───── ENTRIES

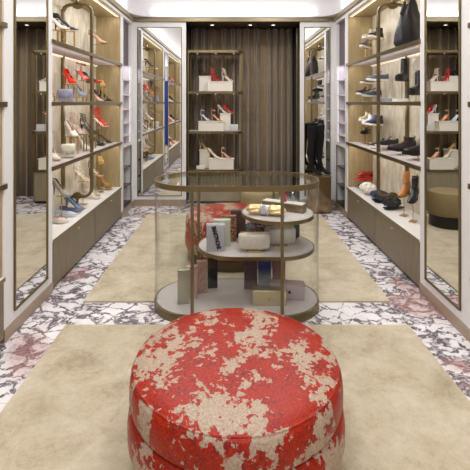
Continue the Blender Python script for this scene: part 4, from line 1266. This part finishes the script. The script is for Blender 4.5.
# perfume bottles on the white box
def bottle(px, d, z, h, r, mat, capm, label):
    t = thing('perfume_bottle', label, 'bottle', (inx(px, d), d, z))
    b = MB(); b.lathe([(r * .9, 0), (r, .004), (r, h * .55), (r * .8, h * .64), (r * .3, h * .68), (r * .3, h * .74)], n=16); b.build('body', mat, t, smooth=True)
    b = MB(); b.lathe([(r * .3, h * .742), (r * .55, h * .77), (r * .6, h * .9), (r * .3, h)], n=14); b.build('stopper', capm, t, smooth=True)
bottle(284, 3.375, ZU + .0705, .085, .022, cm((178, 44, 66), .15), cm((178, 44, 66), .15), 'small deep pink bottle on the long white-topped box')
bottle(293, 3.40, ZU + .0705, .10, .024, M_acr, M_acr, 'clear crystal bottle just right of the pink one')
bottle(302, 3.43, ZU + .0705, .095, .022, M_acr, M_acr, 'clear crystal bottle at right end of the long box')

# small white clutch box on brass stand tiers
t = upright(234, 6.70, Z2, .13, .06, .10, speckle('ice_glitter', (186, 190, 196), (240, 242, 244), 300), 'small icy glitter box clutch, middle tier of brass stand')
t = upright(200.5, 6.62, Z3, .13, .06, .055, M_plinth, 'small flat white box at left on lowest tier of brass stand', nm='gift_box')

# low trays and blocks on the wall shelves
def tray(s, pxa, pxb, xr, z, h, label, m=None):
    d0, d1 = sorted((lx(pxa, xr), lx(pxb, xr)))
    y = (d0 + d1) / 2; L_ = d1 - d0
    t = MB().box(-.06, .06, -L_ / 2, L_ / 2, 0, h, .002).build('display_tray', m or M_acr)
    t.location = (s * xr + CX, y, z + .002); tag(t, label, 'tray')
tray(1, 360, 366, 1.81, 1.602, .03, 'clear tray at far end, second shelf of right wall')
tray(1, 385, 392, 1.68, 1.602, .035, 'grey-blue box left of centre post, second shelf of right wall', cm((150, 158, 170), .4))
tray(1, 398, 403, 1.68, 1.602, .03, 'white block under the raised boot, second shelf of right wall', M_top)
tray(1, 352, 364, 1.74, .443, .012, 'thin clear tray at far end, base cabinet of right wall')

# niche contents
for s, side in ((-1, 'left'), (1, 'right')):
    its = [(1.30, .09, (226, 214, 216), 'pale bottle'), (1.12, .10, (214, 170, 180), 'pink bottle'), (.979, .09, (232, 228, 226), 'white bottle')] if s > 0 else [(.979, .12, (206, 170, 150), 'blush bottle')]
    for z, h, c, nm in its:
        t = thing('perfume_bottle', '%s on shelf of narrow niche at far end of %s wall' % (nm, side), 'bottle', (s * (W + .12), 6.12, z + .001))
        b = MB(); b.lathe([(.04, 0), (.042, h * .1), (.04, h * .5), (.018, h * .7), (.016, h * .8)], n=16); b.build('body', cm(c, .2), t, smooth=True)
        b = MB(); b.lathe([(.02, h * .802), (.022, h * .9), (.016, h)], n=14); b.build('cap', M_gold, t, smooth=True)
    for z, c in ((.378, (200, 170, 120)), (.648, (190, 130, 90))):
        o = MB().box(-.05, .05, -.08, .08, 0, .14, .006).build('gift_box', cm(c, .4)); o.location = (s * (W + .13), 6.09, z + .001)
        tag(o, 'small %s box on %s dark shelf of niche, %s wall' % ('gold' if c[1] == 170 else 'copper', 'middle' if z < .5 else 'upper', side), 'box')

# stock of the units that only the mirrors show
kinds = [('pump', ((222, 40, 22), TAN)), ('cage', (GLD, GLD)), ('pump', (BLK, BLK)), ('sandal', (NUD, TAN)), ('pump', (WHT, TAN))]
i = 0
for z in (2.127, 1.602, 1.057, .443):
    for y in (.75, 1.05, 1.35, 1.9, 2.2, 2.5):
        k, c = kinds[i % 5]; i += 1
        o = make(k, *c); o.location = (-W - .15, y, z + .003); o.rotation_euler = (0, 0, -.5); o.scale = (1.1,) * 3
        o['label'] = {'pump': 'pump', 'cage': 'gold caged sandal', 'sandal': 'nude sandal'}[k] + ' seen only as reflection in mirror left of curtain'
        if k == 'pump': o['label'] = {222: 'red', 24: 'black', 236: 'white'}[c[0][0]] + ' pump seen only as reflection in mirror left of curtain'
        o['category'] = 'shoe'; o['group'] = {'pump': o['label'].split()[0] + ' pumps', 'cage': 'gold sandals', 'sandal': 'nude sandals'}[k] + ' on the shelving behind the viewpoint'

# ------------------------------------------------------------------ lights
yc = (y0 + y1) / 2
UP = PI
COVE = 9.0
area('cove_led', (0, YF - .075, ZC + .03), (PI + math.radians(-25), 0, 0), 2.5, .04, COVE * .9, (1, .985, .98))
area('cove_led', (0, YB + .22, ZC + .03), (PI + math.radians(25), 0, 0), 2.5, .04, COVE * .9, (1, .985, .98))
for s in (-1, 1):
    area('cove_led', (s * (W - .07), 1.9, ZC + .03), (PI, s * math.radians(25), 0), .04, 8.0, COVE * 3.0, (1, .985, .98))
# unseen ceiling fill lamps, added to brighten the room softly from above
i = 0
for y in (-1.2, .5, 2.2, 3.9, 5.4):
    for x in (-.62, .62):
        i += 1
        t = thing('added_fill_lamp', 'square fill lamp added to white ceiling above the shop floor, out of view', 'ceiling light', (x, y, 3.27), 0, 'added ceiling fill lamps')
        MB().box(-.17, .17, -.17, .17, -.006, .004).build('frame', M_post, t)
        MB().box(-.15, .15, -.15, .15, -.010, -.0065).build('fill_diffuser', emis('fill_diffuser', (255, 252, 248), 3.0), t)
        area('added_fill_light', (x, y, 3.255), (0, 0, 0), .3, .3, 29.0, (1, .99, .975))
w = bpy.data.worlds.new('world'); sc.world = w; w.use_nodes = True
w.node_tree.nodes['Background'].inputs[0].default_value = (.8, .85, 1, 1); w.node_tree.nodes['Background'].inputs[1].default_value = .3
vs = sc.view_settings
vs.view_transform = 'Standard'; vs.look = 'None'; vs.gamma = 1.0; vs.use_curve_mapping = False; vs.exposure = -1.05
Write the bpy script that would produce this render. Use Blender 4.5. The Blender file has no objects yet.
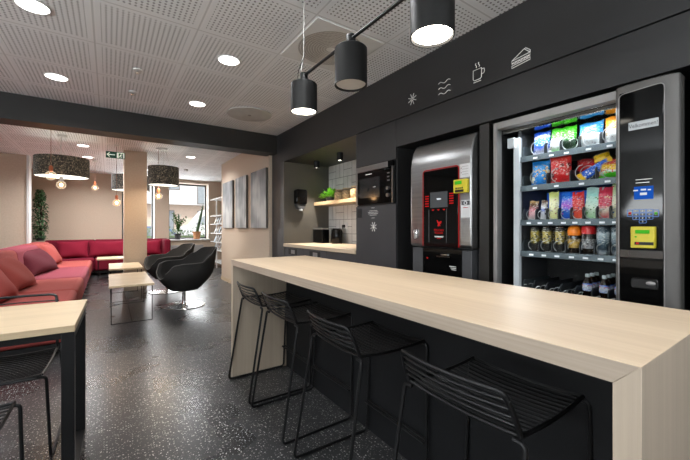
import bpy, bmesh, math, random
from mathutils import Vector, Matrix
PI = math.pi
R = math.radians
rng = random.Random(7)
sc = bpy.context.scene
C = sc.collection

# ------------------------------------------------------------------ camera
cd = bpy.data.cameras.new('camera'); cam = bpy.data.objects.new('camera', cd); C.objects.link(cam)
YAW = math.atan(236.27/343.65)
cam.location = (0, 0, 1.2); cam.rotation_euler = (PI/2, 0, -YAW)
cd.sensor_width = 36; cd.lens = 36*343.65/690; cd.shift_y = -2.8/690; cd.clip_start = .02; cd.clip_end = 300
sc.camera = cam
SY, CY = math.sin(YAW), math.cos(YAW)
def yon(px, x):      # y of the sight line px on the plane x = const (survey of the photograph)
    d = 417.05*x/(px-108.73)
    return (d-SY*x)/CY
def zon(px, py, x):
    d = 417.05*x/(px-108.73)
    return 1.2+(227.2-py)/343.65*d

# ------------------------------------------------------------------ materials
def nt_new(name):
    m = bpy.data.materials.new(name); m.use_nodes = True
    nt = m.node_tree; nt.nodes.clear()
    out = nt.nodes.new('ShaderNodeOutputMaterial')
    return m, nt, out
def N(nt, typ, **kw):
    n = nt.nodes.new(typ)
    for k, v in kw.items():
        if k in n.inputs: n.inputs[k].default_value = v
        else: setattr(n, k, v)
    return n
def MA(nt, op, a, b=None, c=None):
    n = nt.nodes.new('ShaderNodeMath'); n.operation = op
    for i, v in enumerate((a, b, c)):
        if v is None: continue
        if isinstance(v, (int, float)): n.inputs[i].default_value = v
        else: nt.links.new(v, n.inputs[i])
    return n.outputs[0]
def ramp(nt, fac, stops, interp='LINEAR'):
    r = nt.nodes.new('ShaderNodeValToRGB'); e = r.color_ramp.elements
    r.color_ramp.interpolation = interp
    while len(e) > 1: e.remove(e[-1])
    e[0].position = stops[0][0]; e[0].color = (*stops[0][1], 1)
    for p, c in stops[1:]:
        k = e.new(p); k.color = (*c, 1)
    nt.links.new(fac, r.inputs[0])
    return r.outputs[0]
def mixc(nt, f, a, b):
    n = nt.nodes.new('ShaderNodeMix'); n.data_type = 'RGBA'
    for sock, v in ((n.inputs[0], f), (n.inputs[6], a), (n.inputs[7], b)):
        if isinstance(v, (int, float)): sock.default_value = v
        elif isinstance(v, tuple): sock.default_value = (*v, 1)
        else: nt.links.new(v, sock)
    return n.outputs[2]
def coords(nt, world=False):
    if world: return nt.nodes.new('ShaderNodeNewGeometry').outputs['Position']
    return nt.nodes.new('ShaderNodeTexCoord').outputs['Object']
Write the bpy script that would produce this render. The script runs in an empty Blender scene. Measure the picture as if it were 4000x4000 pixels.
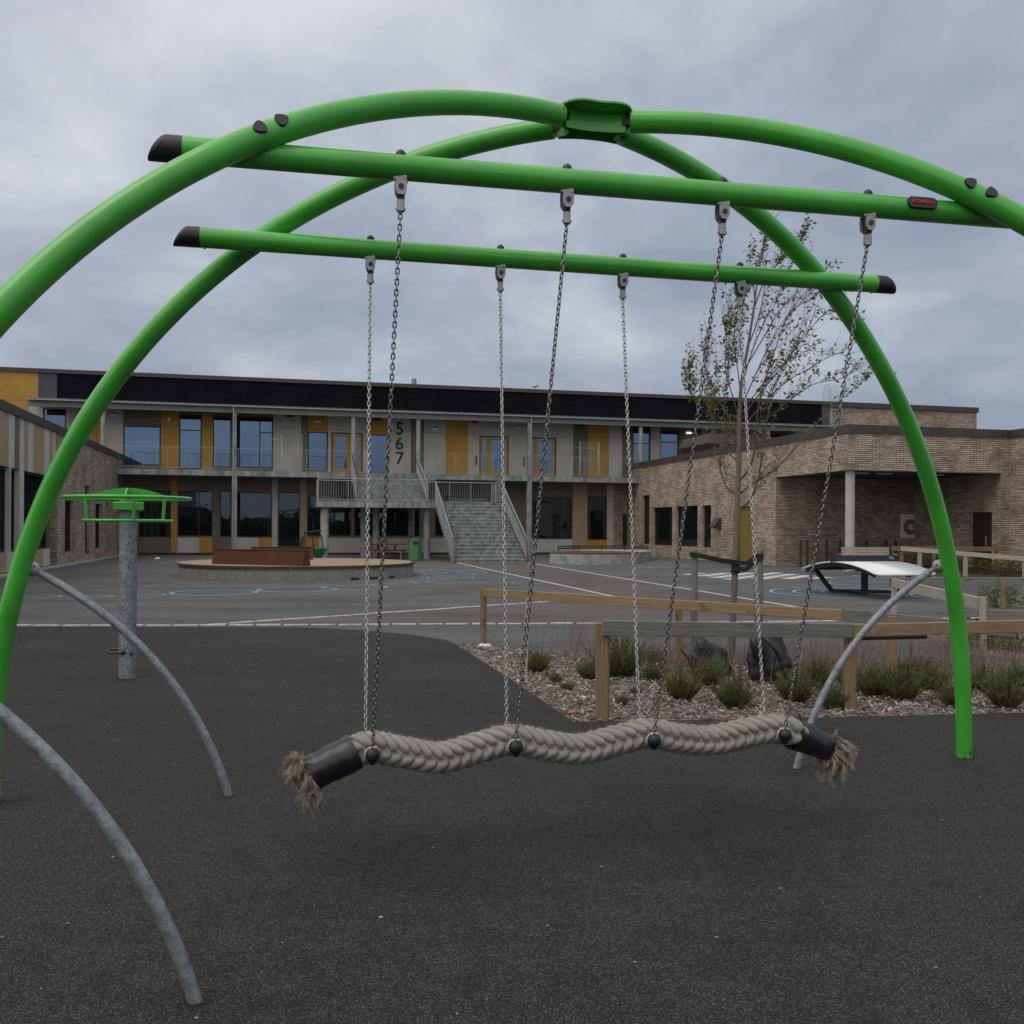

──────────

> EXERCISE AIM:
Skip all pictures and retype only the stretch from the line that holds "Write the bpy script that would produce this render. Use" through the line that holds "return 1.2+(227.2-py)/343.65*d", exactly as written.

> TASK SOLUTION:
Write the bpy script that would produce this render. Use Blender 4.5. The Blender file has no objects yet.
import bpy, bmesh, math, random
from mathutils import Vector, Matrix
PI = math.pi
R = math.radians
rng = random.Random(7)
sc = bpy.context.scene
C = sc.collection

# ------------------------------------------------------------------ camera
cd = bpy.data.cameras.new('camera'); cam = bpy.data.objects.new('camera', cd); C.objects.link(cam)
YAW = math.atan(236.27/343.65)
cam.location = (0, 0, 1.2); cam.rotation_euler = (PI/2, 0, -YAW)
cd.sensor_width = 36; cd.lens = 36*343.65/690; cd.shift_y = -2.8/690; cd.clip_start = .02; cd.clip_end = 300
sc.camera = cam
SY, CY = math.sin(YAW), math.cos(YAW)
def yon(px, x):      # y of the sight line px on the plane x = const (survey of the photograph)
    d = 417.05*x/(px-108.73)
    return (d-SY*x)/CY
def zon(px, py, x):
    d = 417.05*x/(px-108.73)
    return 1.2+(227.2-py)/343.65*d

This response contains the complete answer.